Start Given information

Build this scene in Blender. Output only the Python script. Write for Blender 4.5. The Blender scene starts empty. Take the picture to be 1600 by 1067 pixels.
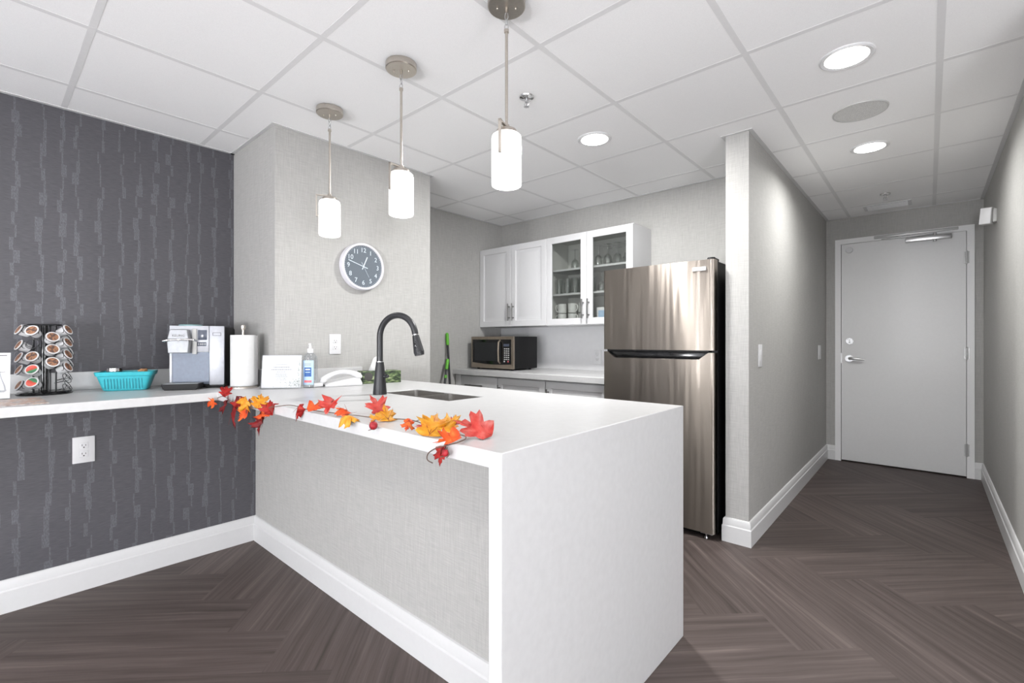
import bpy, bmesh, math, random
from mathutils import Vector, Matrix
RND = random.Random(11)
PI = math.pi
DAY, DL, DLK, DLC, DLD, PE = 4.2, 2.5, 50.0, 3.0, 18.0, 1.0
SC = bpy.context.scene
COL = SC.collection

# ------------------------------------------------------------------ materials
def lin(c):
    return tuple(((x/255.0)/12.92 if x/255.0 <= .04045 else ((x/255.0+.055)/1.055)**2.4) for x in c)

class N:
    """small node-tree helper"""
    def __init__(s, name):
        s.m = bpy.data.materials.new(name); s.m.use_nodes = True
        s.t = s.m.node_tree; s.t.nodes.clear()
        s.out = s.t.nodes.new('ShaderNodeOutputMaterial')
    def n(s, typ, **kw):
        x = s.t.nodes.new(typ)
        for k, v in kw.items(): setattr(x, k, v)
        return x
    def l(s, a, b): s.t.links.new(a, b)
    def put(s, inp, v):
        if isinstance(v, bpy.types.NodeSocket): s.l(v, inp)
        else: inp.default_value = v
    def math(s, op, a, b=None, c=None):
        x = s.n('ShaderNodeMath', operation=op)
        s.put(x.inputs[0], a)
        if b is not None: s.put(x.inputs[1], b)
        if c is not None: s.put(x.inputs[2], c)
        return x.outputs[0]
    def xyz(s, x, y, z):
        c = s.n('ShaderNodeCombineXYZ')
        s.put(c.inputs[0], x); s.put(c.inputs[1], y); s.put(c.inputs[2], z)
        return c.outputs[0]
    def pos(s):
        g = s.n('ShaderNodeNewGeometry'); p = s.n('ShaderNodeSeparateXYZ'); s.l(g.outputs['Position'], p.inputs[0])
        return p.outputs
    def noise(s, vec, scale=1.0, detail=3.0, rough=.5):
        x = s.n('ShaderNodeTexNoise'); s.put(x.inputs['Vector'], vec)
        x.inputs['Scale'].default_value = scale; x.inputs['Detail'].default_value = detail; x.inputs['Roughness'].default_value = rough
        return x.outputs['Fac']
    def ramp(s, fac, stops):
        x = s.n('ShaderNodeValToRGB'); s.l(fac, x.inputs[0])
        e = x.color_ramp.elements
        while len(e) < len(stops): e.new(.5)
        for i, (p, c) in enumerate(stops):
            e[i].position = p; e[i].color = (*lin(c), 1)
        return x.outputs[0]
    def mix(s, fac, a, b):
        x = s.n('ShaderNodeMix', data_type='RGBA'); s.put(x.inputs[0], fac); s.put(x.inputs[6], a); s.put(x.inputs[7], b)
        return x.outputs[2]
    def bump(s, h, strength=.2, dist=.002):
        x = s.n('ShaderNodeBump'); s.l(h, x.inputs['Height']); x.inputs['Strength'].default_value = strength; x.inputs['Distance'].default_value = dist
        return x.outputs[0]
    def bsdf(s, color, rough=.5, metal=0.0, spec=.5, normal=None, **kw):
        b = s.n('ShaderNodeBsdfPrincipled')
        s.put(b.inputs['Base Color'], color if isinstance(color, bpy.types.NodeSocket) else (*lin(color), 1))
        s.put(b.inputs['Roughness'], rough); s.put(b.inputs['Metallic'], metal); s.put(b.inputs['Specular IOR Level'], spec)
        if normal is not None: s.l(normal, b.inputs['Normal'])
        for k, v in kw.items(): s.put(b.inputs[k], v)
        s.l(b.outputs[0], s.out.inputs[0]); s.b = b
        return s.m

def plain(name, rgb, rough=.5, metal=0.0, spec=.5, grain=0.02, gscale=60, **kw):
    k = N(name)
    p = k.n('ShaderNodeTexCoord').outputs['Object']
    f = k.noise(p, gscale, 2)
    lo = tuple(max(0, c*(1-grain)) for c in rgb); hi = tuple(min(255, c*(1+grain)) for c in rgb)
    return k.bsdf(k.ramp(f, [(.3, lo), (.7, hi)]), rough, metal, spec, **kw)

def emis(name, rgb, strength):
    k = N(name); e = k.n('ShaderNodeEmission'); e.inputs[0].default_value = (*lin(rgb), 1); e.inputs[1].default_value = strength
    k.l(e.outputs[0], k.out.inputs[0]); return k.m

MT = {}
def linen(name, a, b, bs=.25):
    k = N(name); p = k.pos(); h = k.math('ADD', p[0], p[1])
    n1 = k.noise(k.xyz(k.math('MULTIPLY', h, 14), 3.1, k.math('MULTIPLY', p[2], 330)), 1, 3)
    n2 = k.noise(k.xyz(k.math('MULTIPLY', h, 330), 7.7, k.math('MULTIPLY', p[2], 14)), 1, 3)
    f = k.math('MULTIPLY', k.math('ADD', n1, n2), .5)
    return k.bsdf(k.ramp(f, [(.34, a), (.66, b)]), .75, 0, .2, k.bump(f, bs, .003))
MT['linen'] = linen('linen_wallpaper', (161, 160, 157), (180, 179, 176))

def dark_paper():
    k = N('dark_wallpaper'); p = k.pos()
    y = k.math('DIVIDE', p[1], .078); cy = k.math('FLOOR', y); fy = k.math('SUBTRACT', y, cy)
    w0 = k.n('ShaderNodeTexWhiteNoise', noise_dimensions='1D'); k.l(cy, w0.inputs['W'])
    z = k.math('ADD', k.math('DIVIDE', p[2], .062), k.math('MULTIPLY', w0.outputs['Value'], 7.0))
    cz = k.math('FLOOR', z)
    w = k.n('ShaderNodeTexWhiteNoise', noise_dimensions='2D'); k.l(k.xyz(cy, cz, 0), w.inputs['Vector'])
    sp = k.n('ShaderNodeSeparateColor'); k.l(w.outputs['Color'], sp.inputs[0])
    cen = k.math('ADD', k.math('MULTIPLY', k.math('SUBTRACT', sp.outputs[0], .5), .34), k.math('ADD', .36, k.math('MULTIPLY', w0.outputs['Value'], .28)))
    wid = k.math('ADD', .035, k.math('MULTIPLY', k.math('POWER', sp.outputs[1], 2.0), .15))
    mask = k.math('LESS_THAN', k.math('ABSOLUTE', k.math('SUBTRACT', fy, cen)), wid)
    thr = k.noise(k.xyz(5.1, k.math('MULTIPLY', p[1], 30), k.math('MULTIPLY', p[2], 420)), 1, 3)
    thr2 = k.noise(k.xyz(2.1, k.math('MULTIPLY', p[1], 260), k.math('MULTIPLY', p[2], 90)), 1, 4)
    base = k.ramp(thr, [(.3, (67, 66, 70)), (.7, (82, 81, 86))])
    strip = k.ramp(thr2, [(.3, (75, 75, 80)), (.7, (101, 101, 107))])
    col = k.mix(mask, base, strip)
    hgt = k.math('ADD', k.math('MULTIPLY', thr, .35), k.math('MULTIPLY', mask, k.math('ADD', .3, k.math('MULTIPLY', thr2, 1.3))))
    rough = k.math('SUBTRACT', .46, k.math('MULTIPLY', mask, .16))
    return k.bsdf(col, rough, 0, .5, k.bump(hgt, .8, .0018))
MT['darkpaper'] = dark_paper()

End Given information

* [Description of the task]
Transcribe the preceding listing in its entirety and with exact wording, leaving out pictures.

* [Answer to this exercise]
Build this scene in Blender. Output only the Python script. Write for Blender 4.5. The Blender scene starts empty. Take the picture to be 1600 by 1067 pixels.
import bpy, bmesh, math, random
from mathutils import Vector, Matrix
RND = random.Random(11)
PI = math.pi
DAY, DL, DLK, DLC, DLD, PE = 4.2, 2.5, 50.0, 3.0, 18.0, 1.0
SC = bpy.context.scene
COL = SC.collection

# ------------------------------------------------------------------ materials
def lin(c):
    return tuple(((x/255.0)/12.92 if x/255.0 <= .04045 else ((x/255.0+.055)/1.055)**2.4) for x in c)

class N:
    """small node-tree helper"""
    def __init__(s, name):
        s.m = bpy.data.materials.new(name); s.m.use_nodes = True
        s.t = s.m.node_tree; s.t.nodes.clear()
        s.out = s.t.nodes.new('ShaderNodeOutputMaterial')
    def n(s, typ, **kw):
        x = s.t.nodes.new(typ)
        for k, v in kw.items(): setattr(x, k, v)
        return x
    def l(s, a, b): s.t.links.new(a, b)
    def put(s, inp, v):
        if isinstance(v, bpy.types.NodeSocket): s.l(v, inp)
        else: inp.default_value = v
    def math(s, op, a, b=None, c=None):
        x = s.n('ShaderNodeMath', operation=op)
        s.put(x.inputs[0], a)
        if b is not None: s.put(x.inputs[1], b)
        if c is not None: s.put(x.inputs[2], c)
        return x.outputs[0]
    def xyz(s, x, y, z):
        c = s.n('ShaderNodeCombineXYZ')
        s.put(c.inputs[0], x); s.put(c.inputs[1], y); s.put(c.inputs[2], z)
        return c.outputs[0]
    def pos(s):
        g = s.n('ShaderNodeNewGeometry'); p = s.n('ShaderNodeSeparateXYZ'); s.l(g.outputs['Position'], p.inputs[0])
        return p.outputs
    def noise(s, vec, scale=1.0, detail=3.0, rough=.5):
        x = s.n('ShaderNodeTexNoise'); s.put(x.inputs['Vector'], vec)
        x.inputs['Scale'].default_value = scale; x.inputs['Detail'].default_value = detail; x.inputs['Roughness'].default_value = rough
        return x.outputs['Fac']
    def ramp(s, fac, stops):
        x = s.n('ShaderNodeValToRGB'); s.l(fac, x.inputs[0])
        e = x.color_ramp.elements
        while len(e) < len(stops): e.new(.5)
        for i, (p, c) in enumerate(stops):
            e[i].position = p; e[i].color = (*lin(c), 1)
        return x.outputs[0]
    def mix(s, fac, a, b):
        x = s.n('ShaderNodeMix', data_type='RGBA'); s.put(x.inputs[0], fac); s.put(x.inputs[6], a); s.put(x.inputs[7], b)
        return x.outputs[2]
    def bump(s, h, strength=.2, dist=.002):
        x = s.n('ShaderNodeBump'); s.l(h, x.inputs['Height']); x.inputs['Strength'].default_value = strength; x.inputs['Distance'].default_value = dist
        return x.outputs[0]
    def bsdf(s, color, rough=.5, metal=0.0, spec=.5, normal=None, **kw):
        b = s.n('ShaderNodeBsdfPrincipled')
        s.put(b.inputs['Base Color'], color if isinstance(color, bpy.types.NodeSocket) else (*lin(color), 1))
        s.put(b.inputs['Roughness'], rough); s.put(b.inputs['Metallic'], metal); s.put(b.inputs['Specular IOR Level'], spec)
        if normal is not None: s.l(normal, b.inputs['Normal'])
        for k, v in kw.items(): s.put(b.inputs[k], v)
        s.l(b.outputs[0], s.out.inputs[0]); s.b = b
        return s.m

def plain(name, rgb, rough=.5, metal=0.0, spec=.5, grain=0.02, gscale=60, **kw):
    k = N(name)
    p = k.n('ShaderNodeTexCoord').outputs['Object']
    f = k.noise(p, gscale, 2)
    lo = tuple(max(0, c*(1-grain)) for c in rgb); hi = tuple(min(255, c*(1+grain)) for c in rgb)
    return k.bsdf(k.ramp(f, [(.3, lo), (.7, hi)]), rough, metal, spec, **kw)

def emis(name, rgb, strength):
    k = N(name); e = k.n('ShaderNodeEmission'); e.inputs[0].default_value = (*lin(rgb), 1); e.inputs[1].default_value = strength
    k.l(e.outputs[0], k.out.inputs[0]); return k.m

MT = {}
def linen(name, a, b, bs=.25):
    k = N(name); p = k.pos(); h = k.math('ADD', p[0], p[1])
    n1 = k.noise(k.xyz(k.math('MULTIPLY', h, 14), 3.1, k.math('MULTIPLY', p[2], 330)), 1, 3)
    n2 = k.noise(k.xyz(k.math('MULTIPLY', h, 330), 7.7, k.math('MULTIPLY', p[2], 14)), 1, 3)
    f = k.math('MULTIPLY', k.math('ADD', n1, n2), .5)
    return k.bsdf(k.ramp(f, [(.34, a), (.66, b)]), .75, 0, .2, k.bump(f, bs, .003))
MT['linen'] = linen('linen_wallpaper', (161, 160, 157), (180, 179, 176))

def dark_paper():
    k = N('dark_wallpaper'); p = k.pos()
    y = k.math('DIVIDE', p[1], .078); cy = k.math('FLOOR', y); fy = k.math('SUBTRACT', y, cy)
    w0 = k.n('ShaderNodeTexWhiteNoise', noise_dimensions='1D'); k.l(cy, w0.inputs['W'])
    z = k.math('ADD', k.math('DIVIDE', p[2], .062), k.math('MULTIPLY', w0.outputs['Value'], 7.0))
    cz = k.math('FLOOR', z)
    w = k.n('ShaderNodeTexWhiteNoise', noise_dimensions='2D'); k.l(k.xyz(cy, cz, 0), w.inputs['Vector'])
    sp = k.n('ShaderNodeSeparateColor'); k.l(w.outputs['Color'], sp.inputs[0])
    cen = k.math('ADD', k.math('MULTIPLY', k.math('SUBTRACT', sp.outputs[0], .5), .34), k.math('ADD', .36, k.math('MULTIPLY', w0.outputs['Value'], .28)))
    wid = k.math('ADD', .035, k.math('MULTIPLY', k.math('POWER', sp.outputs[1], 2.0), .15))
    mask = k.math('LESS_THAN', k.math('ABSOLUTE', k.math('SUBTRACT', fy, cen)), wid)
    thr = k.noise(k.xyz(5.1, k.math('MULTIPLY', p[1], 30), k.math('MULTIPLY', p[2], 420)), 1, 3)
    thr2 = k.noise(k.xyz(2.1, k.math('MULTIPLY', p[1], 260), k.math('MULTIPLY', p[2], 90)), 1, 4)
    base = k.ramp(thr, [(.3, (67, 66, 70)), (.7, (82, 81, 86))])
    strip = k.ramp(thr2, [(.3, (75, 75, 80)), (.7, (101, 101, 107))])
    col = k.mix(mask, base, strip)
    hgt = k.math('ADD', k.math('MULTIPLY', thr, .35), k.math('MULTIPLY', mask, k.math('ADD', .3, k.math('MULTIPLY', thr2, 1.3))))
    rough = k.math('SUBTRACT', .46, k.math('MULTIPLY', mask, .16))
    return k.bsdf(col, rough, 0, .5, k.bump(hgt, .8, .0018))
MT['darkpaper'] = dark_paper()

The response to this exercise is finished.